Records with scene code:
● ● ● ● ● ● ●

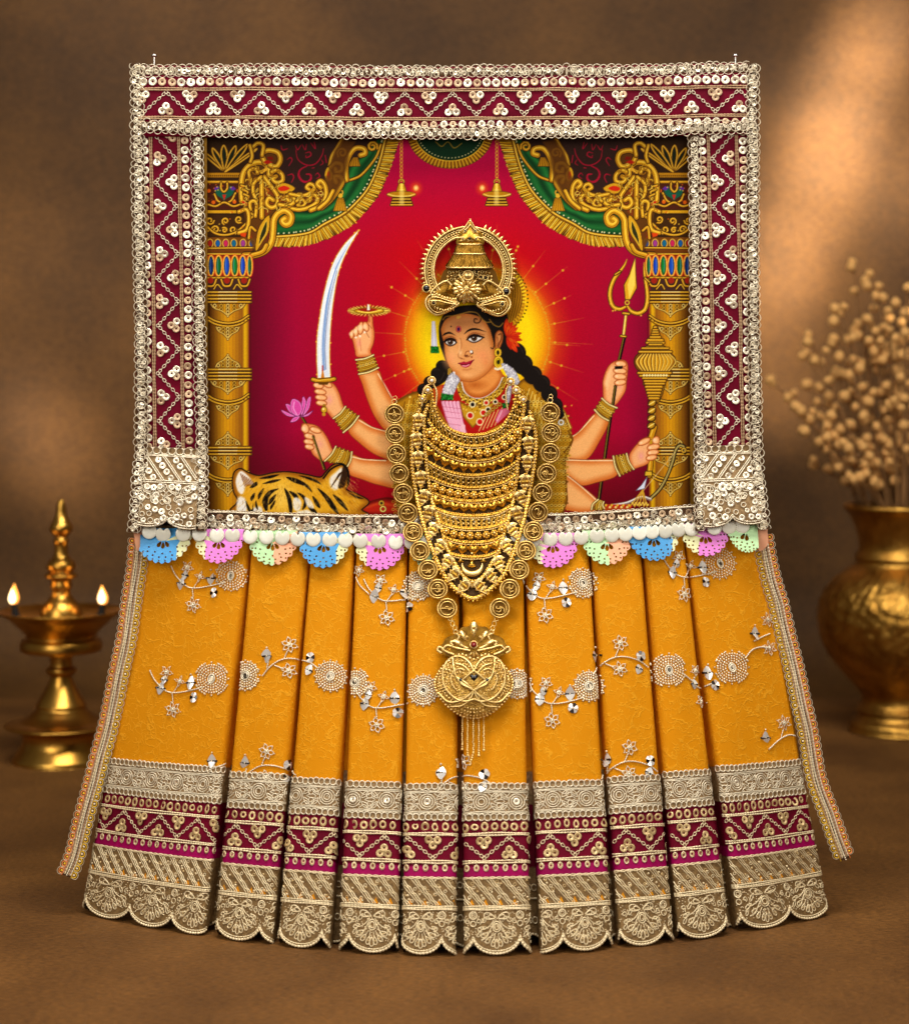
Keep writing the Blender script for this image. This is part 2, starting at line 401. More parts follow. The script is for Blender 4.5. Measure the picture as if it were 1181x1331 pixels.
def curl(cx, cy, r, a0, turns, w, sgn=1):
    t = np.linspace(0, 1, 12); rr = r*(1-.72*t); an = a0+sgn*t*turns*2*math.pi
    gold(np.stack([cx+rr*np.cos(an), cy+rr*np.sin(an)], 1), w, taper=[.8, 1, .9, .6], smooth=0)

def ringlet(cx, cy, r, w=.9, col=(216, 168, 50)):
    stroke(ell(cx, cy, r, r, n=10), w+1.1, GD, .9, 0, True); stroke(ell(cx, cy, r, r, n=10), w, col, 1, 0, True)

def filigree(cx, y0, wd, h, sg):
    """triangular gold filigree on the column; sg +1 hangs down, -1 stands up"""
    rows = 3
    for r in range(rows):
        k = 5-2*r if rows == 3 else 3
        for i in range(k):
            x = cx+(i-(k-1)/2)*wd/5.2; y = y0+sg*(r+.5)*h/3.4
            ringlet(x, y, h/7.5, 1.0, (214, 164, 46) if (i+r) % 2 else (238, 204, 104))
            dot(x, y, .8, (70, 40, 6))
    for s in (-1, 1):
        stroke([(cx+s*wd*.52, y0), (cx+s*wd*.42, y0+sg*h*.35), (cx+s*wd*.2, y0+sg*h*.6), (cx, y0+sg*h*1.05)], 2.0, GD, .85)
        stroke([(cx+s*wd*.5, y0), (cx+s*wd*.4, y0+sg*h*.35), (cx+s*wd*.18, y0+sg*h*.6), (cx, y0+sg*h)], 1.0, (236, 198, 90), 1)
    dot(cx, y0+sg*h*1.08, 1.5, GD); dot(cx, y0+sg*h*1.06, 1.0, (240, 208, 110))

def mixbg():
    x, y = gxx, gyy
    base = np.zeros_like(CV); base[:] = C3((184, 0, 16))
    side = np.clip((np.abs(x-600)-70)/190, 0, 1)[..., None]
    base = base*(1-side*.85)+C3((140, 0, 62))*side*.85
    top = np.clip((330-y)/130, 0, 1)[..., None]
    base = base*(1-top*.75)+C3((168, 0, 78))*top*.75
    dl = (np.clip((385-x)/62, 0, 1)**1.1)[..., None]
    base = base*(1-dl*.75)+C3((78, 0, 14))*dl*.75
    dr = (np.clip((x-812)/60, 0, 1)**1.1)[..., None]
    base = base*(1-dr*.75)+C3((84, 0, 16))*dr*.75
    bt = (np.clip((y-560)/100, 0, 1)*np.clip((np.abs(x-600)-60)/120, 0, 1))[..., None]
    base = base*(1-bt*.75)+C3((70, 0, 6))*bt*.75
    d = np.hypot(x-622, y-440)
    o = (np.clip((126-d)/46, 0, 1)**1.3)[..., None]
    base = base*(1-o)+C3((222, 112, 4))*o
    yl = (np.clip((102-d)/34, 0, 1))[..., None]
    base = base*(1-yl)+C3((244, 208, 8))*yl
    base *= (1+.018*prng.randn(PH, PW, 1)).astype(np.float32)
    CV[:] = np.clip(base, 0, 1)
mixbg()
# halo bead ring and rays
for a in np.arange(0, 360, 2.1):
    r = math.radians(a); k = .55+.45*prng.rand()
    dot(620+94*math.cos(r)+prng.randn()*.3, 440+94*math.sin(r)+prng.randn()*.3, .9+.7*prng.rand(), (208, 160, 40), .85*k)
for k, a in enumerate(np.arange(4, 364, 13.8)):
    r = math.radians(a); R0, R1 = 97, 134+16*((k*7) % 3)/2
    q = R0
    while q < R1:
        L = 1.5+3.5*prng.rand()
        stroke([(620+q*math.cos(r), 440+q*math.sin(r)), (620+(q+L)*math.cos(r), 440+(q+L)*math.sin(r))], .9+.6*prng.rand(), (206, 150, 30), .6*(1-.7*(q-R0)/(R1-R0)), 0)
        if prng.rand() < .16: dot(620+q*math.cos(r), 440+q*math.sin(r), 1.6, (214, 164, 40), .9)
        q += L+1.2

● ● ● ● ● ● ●

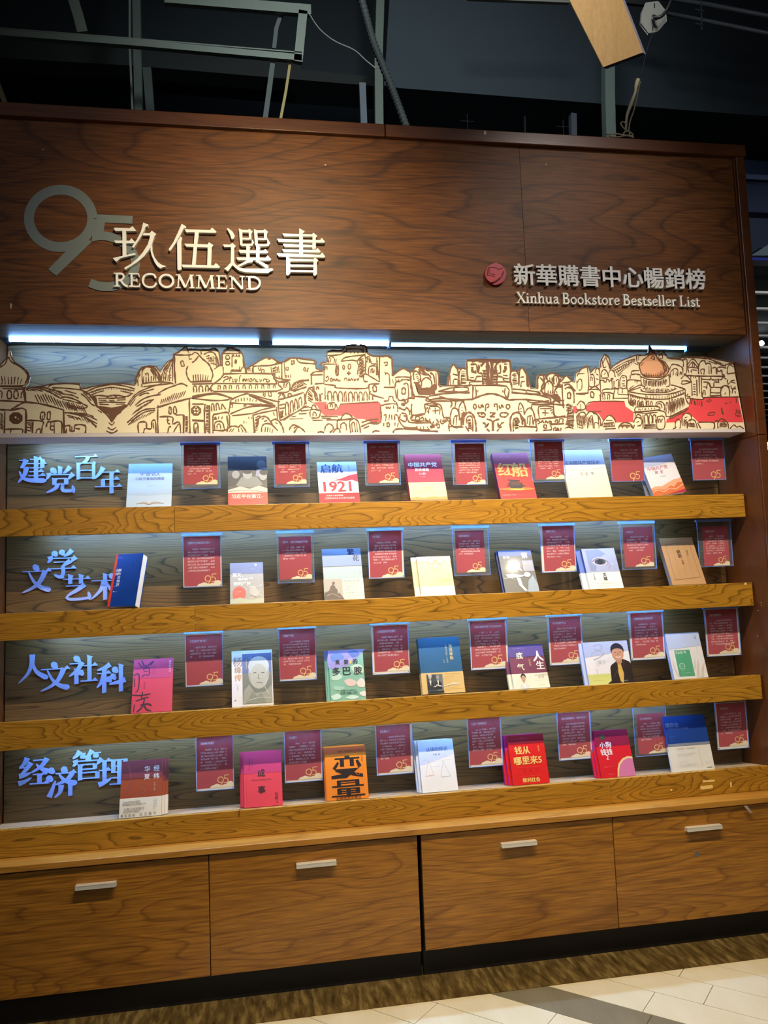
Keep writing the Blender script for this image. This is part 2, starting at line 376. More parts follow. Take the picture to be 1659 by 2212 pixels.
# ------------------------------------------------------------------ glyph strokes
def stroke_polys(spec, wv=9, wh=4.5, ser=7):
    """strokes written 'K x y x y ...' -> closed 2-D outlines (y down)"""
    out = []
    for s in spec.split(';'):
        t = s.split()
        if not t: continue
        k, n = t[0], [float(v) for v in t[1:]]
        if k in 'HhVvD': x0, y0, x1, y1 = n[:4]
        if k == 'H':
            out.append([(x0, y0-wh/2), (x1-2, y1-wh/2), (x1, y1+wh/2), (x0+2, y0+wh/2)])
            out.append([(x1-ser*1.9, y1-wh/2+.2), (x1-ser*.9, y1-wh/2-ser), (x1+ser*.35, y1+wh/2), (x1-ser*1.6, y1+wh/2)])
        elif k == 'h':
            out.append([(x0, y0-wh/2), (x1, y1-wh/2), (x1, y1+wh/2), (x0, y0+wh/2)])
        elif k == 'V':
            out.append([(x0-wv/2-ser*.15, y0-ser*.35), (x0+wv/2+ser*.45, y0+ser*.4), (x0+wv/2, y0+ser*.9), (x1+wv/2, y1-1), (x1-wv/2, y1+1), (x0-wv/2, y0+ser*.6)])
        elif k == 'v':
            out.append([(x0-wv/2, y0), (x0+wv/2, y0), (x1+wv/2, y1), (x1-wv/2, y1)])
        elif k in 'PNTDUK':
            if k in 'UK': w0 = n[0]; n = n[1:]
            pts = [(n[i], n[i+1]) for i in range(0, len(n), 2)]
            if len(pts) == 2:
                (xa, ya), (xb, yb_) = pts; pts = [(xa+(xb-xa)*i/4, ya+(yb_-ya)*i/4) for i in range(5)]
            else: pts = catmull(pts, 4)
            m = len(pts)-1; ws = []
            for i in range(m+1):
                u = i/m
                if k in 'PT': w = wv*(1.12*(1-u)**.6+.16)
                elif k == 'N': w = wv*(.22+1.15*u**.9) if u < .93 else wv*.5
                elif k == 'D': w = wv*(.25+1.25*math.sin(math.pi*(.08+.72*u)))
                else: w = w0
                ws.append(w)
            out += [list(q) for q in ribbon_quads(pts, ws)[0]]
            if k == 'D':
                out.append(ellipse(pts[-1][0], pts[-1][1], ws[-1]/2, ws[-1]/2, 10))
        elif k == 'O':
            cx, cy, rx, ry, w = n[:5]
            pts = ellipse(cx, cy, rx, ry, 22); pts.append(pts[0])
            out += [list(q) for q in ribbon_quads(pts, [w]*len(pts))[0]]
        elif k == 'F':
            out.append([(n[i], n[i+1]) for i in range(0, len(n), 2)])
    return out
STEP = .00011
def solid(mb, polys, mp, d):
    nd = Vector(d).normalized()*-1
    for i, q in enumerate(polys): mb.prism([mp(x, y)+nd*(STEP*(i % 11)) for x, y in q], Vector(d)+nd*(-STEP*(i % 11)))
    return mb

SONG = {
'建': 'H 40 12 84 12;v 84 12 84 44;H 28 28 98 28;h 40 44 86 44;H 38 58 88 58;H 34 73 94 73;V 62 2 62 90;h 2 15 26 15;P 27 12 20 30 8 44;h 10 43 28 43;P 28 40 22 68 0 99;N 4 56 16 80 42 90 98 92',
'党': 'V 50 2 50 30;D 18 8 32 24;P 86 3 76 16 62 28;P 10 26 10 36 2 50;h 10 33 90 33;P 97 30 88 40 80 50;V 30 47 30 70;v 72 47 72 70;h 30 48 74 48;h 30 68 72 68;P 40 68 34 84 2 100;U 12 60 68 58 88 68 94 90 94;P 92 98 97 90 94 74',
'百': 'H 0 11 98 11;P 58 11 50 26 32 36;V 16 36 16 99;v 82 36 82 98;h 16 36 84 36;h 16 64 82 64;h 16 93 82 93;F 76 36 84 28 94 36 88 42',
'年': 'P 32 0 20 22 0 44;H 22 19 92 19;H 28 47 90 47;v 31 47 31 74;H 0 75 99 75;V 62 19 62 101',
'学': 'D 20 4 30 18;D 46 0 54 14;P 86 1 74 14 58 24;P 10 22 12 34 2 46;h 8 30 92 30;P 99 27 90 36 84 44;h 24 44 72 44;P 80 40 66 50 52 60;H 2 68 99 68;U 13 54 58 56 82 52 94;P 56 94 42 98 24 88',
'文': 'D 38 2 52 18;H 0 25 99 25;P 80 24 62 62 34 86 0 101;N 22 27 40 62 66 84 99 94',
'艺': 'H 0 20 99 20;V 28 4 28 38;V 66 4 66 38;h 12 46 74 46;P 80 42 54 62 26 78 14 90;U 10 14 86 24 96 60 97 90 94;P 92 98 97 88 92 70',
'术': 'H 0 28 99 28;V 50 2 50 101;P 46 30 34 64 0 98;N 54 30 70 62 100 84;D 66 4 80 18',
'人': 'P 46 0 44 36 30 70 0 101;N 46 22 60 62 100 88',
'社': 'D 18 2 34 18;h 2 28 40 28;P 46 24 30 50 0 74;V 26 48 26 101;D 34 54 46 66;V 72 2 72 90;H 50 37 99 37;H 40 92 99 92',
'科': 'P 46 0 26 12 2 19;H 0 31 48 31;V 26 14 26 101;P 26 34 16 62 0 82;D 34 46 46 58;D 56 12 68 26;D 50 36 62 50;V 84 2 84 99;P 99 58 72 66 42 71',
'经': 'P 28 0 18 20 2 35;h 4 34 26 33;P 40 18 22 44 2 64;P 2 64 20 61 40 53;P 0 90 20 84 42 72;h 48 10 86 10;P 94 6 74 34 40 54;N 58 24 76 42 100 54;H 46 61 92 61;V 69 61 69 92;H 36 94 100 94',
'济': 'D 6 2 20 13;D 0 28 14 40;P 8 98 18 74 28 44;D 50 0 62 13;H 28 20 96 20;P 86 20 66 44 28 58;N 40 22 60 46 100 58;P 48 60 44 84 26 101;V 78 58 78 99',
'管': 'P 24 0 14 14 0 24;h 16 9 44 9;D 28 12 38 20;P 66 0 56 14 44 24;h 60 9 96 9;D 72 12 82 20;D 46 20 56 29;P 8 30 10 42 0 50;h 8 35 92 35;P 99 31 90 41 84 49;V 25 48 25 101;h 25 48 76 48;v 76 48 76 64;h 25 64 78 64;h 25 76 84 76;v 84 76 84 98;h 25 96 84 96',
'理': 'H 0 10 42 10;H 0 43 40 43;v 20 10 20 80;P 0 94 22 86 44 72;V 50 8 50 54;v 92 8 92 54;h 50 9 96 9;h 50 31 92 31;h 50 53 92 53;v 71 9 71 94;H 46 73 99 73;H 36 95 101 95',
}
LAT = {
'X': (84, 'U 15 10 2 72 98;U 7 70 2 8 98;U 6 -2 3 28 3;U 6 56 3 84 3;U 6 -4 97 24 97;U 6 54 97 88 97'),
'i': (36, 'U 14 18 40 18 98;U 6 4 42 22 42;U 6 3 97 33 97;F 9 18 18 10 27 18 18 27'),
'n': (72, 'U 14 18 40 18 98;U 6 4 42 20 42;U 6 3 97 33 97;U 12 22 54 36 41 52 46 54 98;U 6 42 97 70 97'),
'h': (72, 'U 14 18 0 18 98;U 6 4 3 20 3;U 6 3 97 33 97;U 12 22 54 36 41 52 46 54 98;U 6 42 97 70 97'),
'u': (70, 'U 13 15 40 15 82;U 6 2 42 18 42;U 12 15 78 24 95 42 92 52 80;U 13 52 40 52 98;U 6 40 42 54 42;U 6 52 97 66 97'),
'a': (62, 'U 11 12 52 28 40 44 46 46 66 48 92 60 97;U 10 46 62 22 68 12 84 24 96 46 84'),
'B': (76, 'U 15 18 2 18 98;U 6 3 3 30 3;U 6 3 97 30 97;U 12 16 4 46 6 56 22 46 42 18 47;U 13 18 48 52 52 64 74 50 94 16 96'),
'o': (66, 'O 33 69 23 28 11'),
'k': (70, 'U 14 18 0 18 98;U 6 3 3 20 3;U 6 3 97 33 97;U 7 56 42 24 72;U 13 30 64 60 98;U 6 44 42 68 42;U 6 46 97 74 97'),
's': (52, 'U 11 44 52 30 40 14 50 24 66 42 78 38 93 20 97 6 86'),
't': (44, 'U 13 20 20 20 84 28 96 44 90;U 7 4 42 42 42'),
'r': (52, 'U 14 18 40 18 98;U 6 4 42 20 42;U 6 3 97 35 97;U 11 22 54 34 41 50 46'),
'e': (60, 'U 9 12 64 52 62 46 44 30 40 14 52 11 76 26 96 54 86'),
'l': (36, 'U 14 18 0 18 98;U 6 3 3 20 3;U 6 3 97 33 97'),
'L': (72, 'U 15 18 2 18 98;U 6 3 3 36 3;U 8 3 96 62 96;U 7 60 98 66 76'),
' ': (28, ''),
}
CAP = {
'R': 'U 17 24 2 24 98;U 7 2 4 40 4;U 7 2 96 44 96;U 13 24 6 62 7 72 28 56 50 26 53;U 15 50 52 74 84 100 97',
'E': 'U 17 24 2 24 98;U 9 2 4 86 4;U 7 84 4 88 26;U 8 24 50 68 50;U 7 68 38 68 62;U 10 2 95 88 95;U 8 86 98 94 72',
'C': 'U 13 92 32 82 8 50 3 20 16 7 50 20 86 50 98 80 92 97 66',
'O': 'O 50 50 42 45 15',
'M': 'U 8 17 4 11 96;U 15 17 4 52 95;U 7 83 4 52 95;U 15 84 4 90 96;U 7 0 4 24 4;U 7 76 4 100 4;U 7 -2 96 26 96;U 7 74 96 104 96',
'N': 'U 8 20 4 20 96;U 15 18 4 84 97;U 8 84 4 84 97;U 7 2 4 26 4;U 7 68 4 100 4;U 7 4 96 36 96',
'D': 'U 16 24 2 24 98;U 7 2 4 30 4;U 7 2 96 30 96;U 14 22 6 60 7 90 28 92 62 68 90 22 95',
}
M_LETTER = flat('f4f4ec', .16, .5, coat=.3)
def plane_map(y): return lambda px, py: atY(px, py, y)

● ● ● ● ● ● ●

Starting at the line that contains "were 1181x1331 pixels." and ending at the line that contains "stroke(ell(cx, cy, r, r, n=10), w+1.1, GD, .9, 0, True);", retype each line exactly; omit everything outside that range.

Keep writing the Blender script for this image. This is part 2, starting at line 401. More parts follow. The script is for Blender 4.5. Measure the picture as if it were 1181x1331 pixels.
def curl(cx, cy, r, a0, turns, w, sgn=1):
    t = np.linspace(0, 1, 12); rr = r*(1-.72*t); an = a0+sgn*t*turns*2*math.pi
    gold(np.stack([cx+rr*np.cos(an), cy+rr*np.sin(an)], 1), w, taper=[.8, 1, .9, .6], smooth=0)

def ringlet(cx, cy, r, w=.9, col=(216, 168, 50)):
    stroke(ell(cx, cy, r, r, n=10), w+1.1, GD, .9, 0, True); stroke(ell(cx, cy, r, r, n=10), w, col, 1, 0, True)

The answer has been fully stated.